Jalisco Tourism Secretary Aurelio Lopez Rocha, who also happens to be the mastermind and prime mover behind the project, traveled to New York last week to lobby for the continuance of the project.

“We went to confirm that the (state) government is committed to spearheading the museum, although that doesn’t mean it will be financing the entire project.” Lopez Rocha told reporters.

Lopez Rocha said he expects the museum to be built with funding from both the private sector and state and federal governments. The cost of the museum on the northern perimeter of Guadalajara overlooking the Huentitan Canyon could top 350 million dollars or more.

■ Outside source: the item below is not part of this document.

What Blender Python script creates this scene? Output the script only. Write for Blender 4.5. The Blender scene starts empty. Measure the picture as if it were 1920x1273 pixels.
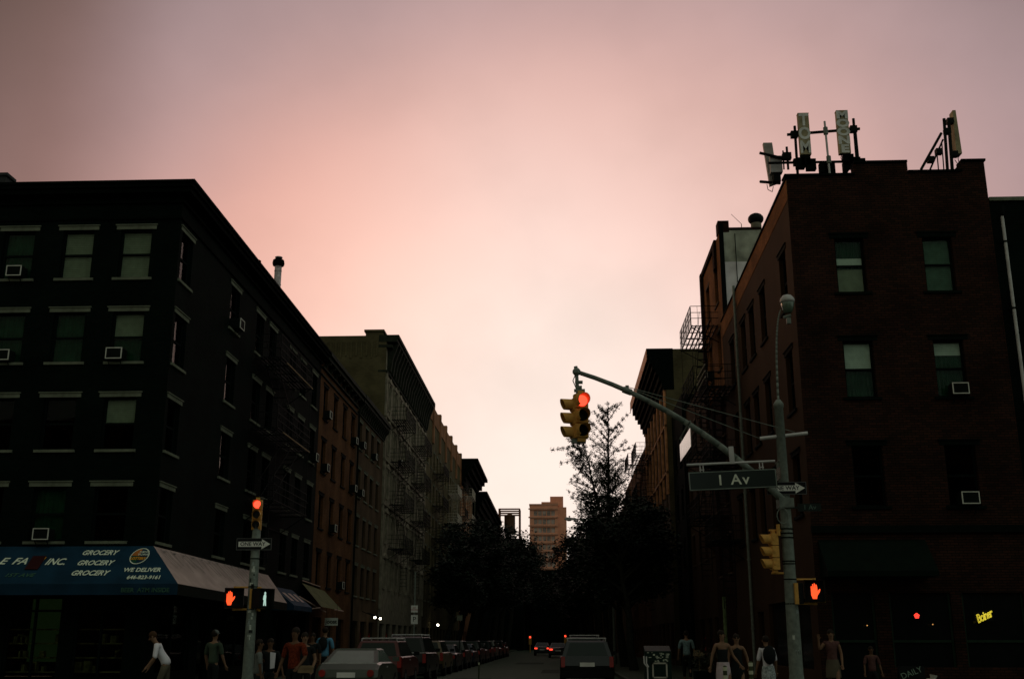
import bpy, bmesh, math, random
from mathutils import Vector, Matrix, Euler
R = math.radians
sc = bpy.context.scene
COL = sc.collection

# ------------------------------------------------------------------ camera
F_PX = 2043.0
PITCH = math.atan(564.0 / F_PX)
YAW = math.atan(90.0 / (F_PX / math.cos(PITCH)))
EYE = 1.6
cam_d = bpy.data.cameras.new("camera")
cam = bpy.data.objects.new("camera", cam_d)
COL.objects.link(cam)
cam.location = (0, 0, EYE)
cam.rotation_euler = (R(90) + PITCH, 0, YAW)
cam_d.sensor_width = 36.0
cam_d.lens = 36.0 * F_PX / 1920.0
cam_d.clip_end = 4000.0
cam_d.clip_start = 0.1
sc.camera = cam
sc.view_settings.view_transform = 'Standard'
sc.view_settings.look = 'None'
sc.view_settings.exposure = 0.0
sc.view_settings.gamma = 1.0

def at(u, v, Y):
    """point at depth Y of the photo pixel u, v (measured in the 1920 px photo)"""
    cp, sp, cy, sy = math.cos(PITCH), math.sin(PITCH), math.cos(YAW), math.sin(YAW)
    x = (u - 960) / F_PX; z = -(v - 636.5) / F_PX
    fx, fy, fz = x, cp - z * sp, sp + z * cp
    d = (fx * cy - fy * sy, fx * sy + fy * cy, fz)
    t = Y / d[1]
    return Vector((d[0] * t, Y, EYE + d[2] * t))

# ------------------------------------------------------------------ sky (world)
w = bpy.data.worlds.new("World"); sc.world = w; w.use_nodes = True
nt = w.node_tree; N = nt.nodes; L = nt.links
for n in list(N): N.remove(n)
SUN_AZ = -38.0     # degrees left of the street axis (+Y)
SUN_EL = 11.0
out = N.new('ShaderNodeOutputWorld'); bg = N.new('ShaderNodeBackground')
L.new(bg.outputs[0], out.inputs[0])
tc = N.new('ShaderNodeTexCoord')
nrm = N.new('ShaderNodeVectorMath'); nrm.operation = 'NORMALIZE'
L.new(tc.outputs['Generated'], nrm.inputs[0])
sky = N.new('ShaderNodeTexSky'); sky.sky_type = 'NISHITA'; sky.sun_disc = False
sky.sun_elevation = R(2.0); sky.sun_rotation = R(SUN_AZ); sky.air_density = 1.5; sky.dust_density = 2.0
def dirv(az, el):
    return Vector((math.sin(R(az)) * math.cos(R(el)), math.cos(R(az)) * math.cos(R(el)), math.sin(R(el))))
def vmath(op, a, b=None):
    n = N.new('ShaderNodeVectorMath'); n.operation = op
    if isinstance(a, (tuple, Vector)): n.inputs[0].default_value = a
    else: L.new(a, n.inputs[0])
    if b is not None:
        if isinstance(b, (tuple, Vector)): n.inputs[1].default_value = b
        else: L.new(b, n.inputs[1])
    return n
def math_(op, a, b=None, clamp=False):
    n = N.new('ShaderNodeMath'); n.operation = op; n.use_clamp = clamp
    for i, q in enumerate((a, b)):
        if q is None: continue
        if isinstance(q, (int, float)): n.inputs[i].default_value = q
        else: L.new(q, n.inputs[i])
    return n.outputs[0]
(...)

Fernando Fernandez, director of the non-profit association promoting the Guadalajara Guggenheim, said it would be impossible for the museum to be ready by 2011 and that “in the best of cases” it could be finished by 2012, but is more likely to be completed by 2017. He reminded journalists that the New York Guggenheim took 17 years to come to fruition.

Fernandez admitted changes within the foundation could leads to amendments to the two-million-dollar feasibility study carried out in 2004 and 2005. There could also be changes to Mexican architect Enrique Norton’s high-rise design perched on the edge of the Huentitan canyon, he added.